ABRAHAM SEIF, 86
Performed thousands of circumcisions
BY ELINOR J. BRECHER
ebrecher@MiamiHerald.com
Cantor Abraham Seif, the ritual circumciser who probably separated more newborn Jewish boys from their foreskins than any other mohel in South Florida history, has died at 86.
Known far and wide as Seif the Knife -- or The Yankee Clipper -- the Polish-born Holocaust survivor learned the delicate procedure in Brooklyn after World War II.
By 1988, Seif estimated he'd done 10,000 circumcisions, yet he told The Miami Herald that he still recalled the first one.
''I fainted,'' he said. ``Everyone does.''
He died on April 21 in Hollywood, where he and Edith Seif, his wife of 57 years, lived with their daughter, Debbie, and son-in-law, Dr. Israel Wiznitzer. A funeral was held.
When he came to Miami Beach's Knesseth Israel synagogue in 1950, Seif was the only Orthodox mohel for hundreds of miles around.
By the time he put down his scalpel in the early 2000s -- having trained a son, Rabbi Howard Seif, and a son-in-law, Rabbi Yitzhak Selmar -- Seif had expanded his territory to all of Florida, Panama, Caribbean, and parts of the world where the locals wouldn't know a mohel from a mojito, like Idaho and Haiti.
Seif circumcised three generations of some families, both of his own sons -- Howard, and Alan Seif, an accountant -- and most of his grandsons.
When families could pay, they paid. When they couldn't, said his wife, he performed the rite anyway. She helped by giving his card to every pregnant woman she saw who might be Jewish.
''He was really considered a gem,'' said Rabbi David Lehrfield, who shared the pulpit with him at Knesseth Israel, 1415 Euclid Ave., for decades. ''He had a God-given voice and knew how to get along with people. The synagogue had 930 seats, and he was able to project beautifully without a microphone.'' Seif's chanting, said Lehrfield, ``had a real European flavor, and being a scholar, he knew what the words meant.''
Lehrfield left for Young Israel of Greater Miami in 1980, replaced by Seif's late son-in-law, Rabbi Yossi Heber, Debbie's first husband.
Though serious about the ritual aspects of a bris -- the circumcision rite -- Seif had a twinkly sense of humor and embraced his vocation's inherently comic elements.
''He's cutting into my business,'' he'd say of son Howard, whose e-mail is seiftheknife@aol.com.
Sometimes he'd declare, ``What I've done today will be proven to perfection when he gets married.''
His favorite mohel joke, according to Howard: A man who needs his watch repaired walks into a shop with a clock in the window. The shopkeeper says he doesn't fix clocks; he does circumcisions.

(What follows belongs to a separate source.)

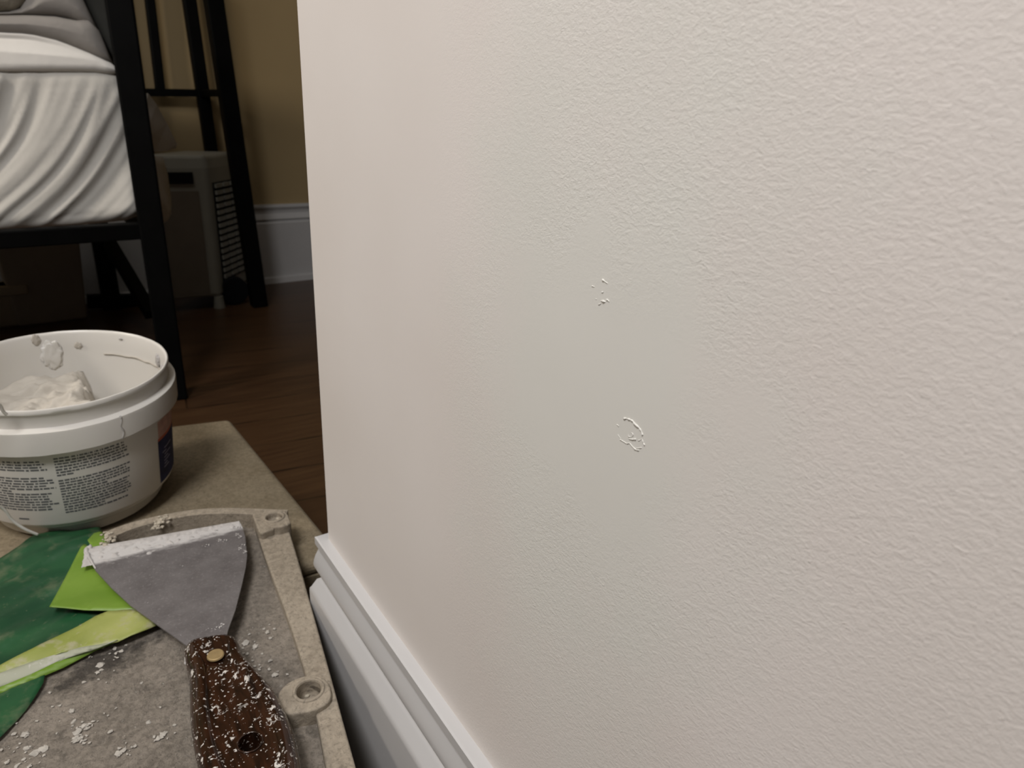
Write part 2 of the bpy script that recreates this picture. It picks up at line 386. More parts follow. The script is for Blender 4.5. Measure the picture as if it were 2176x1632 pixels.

Customer: ``So why do you have a clock in your window?''
Shopkeeper: ``What do you want me to put in the window?''
''He always played dumb'' when someone told him a joke he'd heard 1,000 times, Howard said. Abraham Seif was born in the city once called Lemberg, now Lvov, and was conscripted into the WWII Russian army. The Nazis killed his parents and 14 siblings.
He sang in a religious choir ''from the time he was out of diapers, and knew the prayers by heart,'' Debbie said. ``He knew what day was Shabbos, and each time he marched in the training lines, my father was singing the melodies from the [prayer book]. Prior to going to bed, he used to stand by the wall and pray the [evening] service.''
In a very real sense, prayer may have saved his life.
'Before they sent his unit to the front lines, they wrote in his passbook that he's crazy: `He talks to himself and talks to walls,' and they refused to give him a gun,'' Debbie said.